On a basin-wide scale, the heterogeneity with respect to facies and thickness of prospective sandstone reservoir formations has to be considered for future geothermal exploration activities. However, heat flow in a low permeability basin such as the Karoo is effectively very slow since convective heat transfer is negligible. A predominantly conductive thermal regime can be assumed. As the potential geothermal system would rely on fractures, and these may be very variable in their transmissibility properties across a large area, extrapolating results from a single borehole across the basin remains difficult. Furthermore, until boreholes are drilled to reservoir depth, and fluid has been extracted from a natural or artificial reservoir at an economically sustainable flow rate, no specification can be made about development of or production from the reservoir. However, the initial dataset of the KWV-1 borehole and Ecca Pass section from the southernmost part of the basin identifies this area as the most suitable for ongoing geothermal research.

Conclusions and outlook

The potential of geothermal energy utilization from the Main Karoo Basin has been assessed by compiling available literature data on the basin’s siliciclastic successions, their thickness, lateral extent, depth, as well as using available data on heat flow, geothermal gradient, thermal springs, structural geology and dolerite occurrence and integrating new petro- and thermophysical data, as well as structural and down-hole temperature data obtained from the present study.
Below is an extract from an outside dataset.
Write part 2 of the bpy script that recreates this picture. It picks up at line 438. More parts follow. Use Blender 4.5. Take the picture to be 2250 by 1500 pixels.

Sand- and siltstones of the Permian Ripon Formation were intersected in a deep drill core at a depth between 919.20 and 2294.95 m. Measurements of petro- and thermophysical rock properties of core samples indicate a geothermal resource potential. High thermal conductivities ranging from 3.17 to 3.71 W/(m·K) and a high specific heat capacity are parameters of the geothermal reservoir formation. Although low matrix permeabilities were detected, the reservoir permeability may be enhanced by the joint and fracture system and numerous dolerite sills intersecting the formation with a potential for fluid-flow channelling along the intrusion-host rock interfaces. Temperatures of 80 °C at 2200 m depth indicate a moderately elevated geothermal gradient. Sandstones of the Ripon Formation occurring at >3000 m depths in the southern Eastern Cape region are candidate EGS reservoirs with temperatures >100 °C suitable for electricity production in a binary geothermal power plant.

Thermophysical data gained from an outcrop analogue study of the Ripon Formation exposed about 200 km SW of the studied borehole KWV-1 prove to be of value for a first resource assessment. Similar values of petro- and thermophysical rock properties were collected, classifying the Ripon Formation as a low permeability, fractured reservoir with a high thermal conductivity and a high specific heat capacity. Such petrothermal systems can be exploited and used for electricity production by creating fluid pathways by means of hydraulic stimulation (Breede et al. 2013). Future studies should thus focus on the deep aquifers of the Karoo Basin, e.g. with respect to hydraulic conductivity of the fractures and the influence of dykes and sills intersecting the sandstone formations.

With regard to economic feasibility of electric-power generation in the Karoo, the endeavour to implement geothermal energy as a viable contribution to the future energy mix of South Africa should include feasibility studies on hybrid energy systems such as geothermal-solar-wind systems.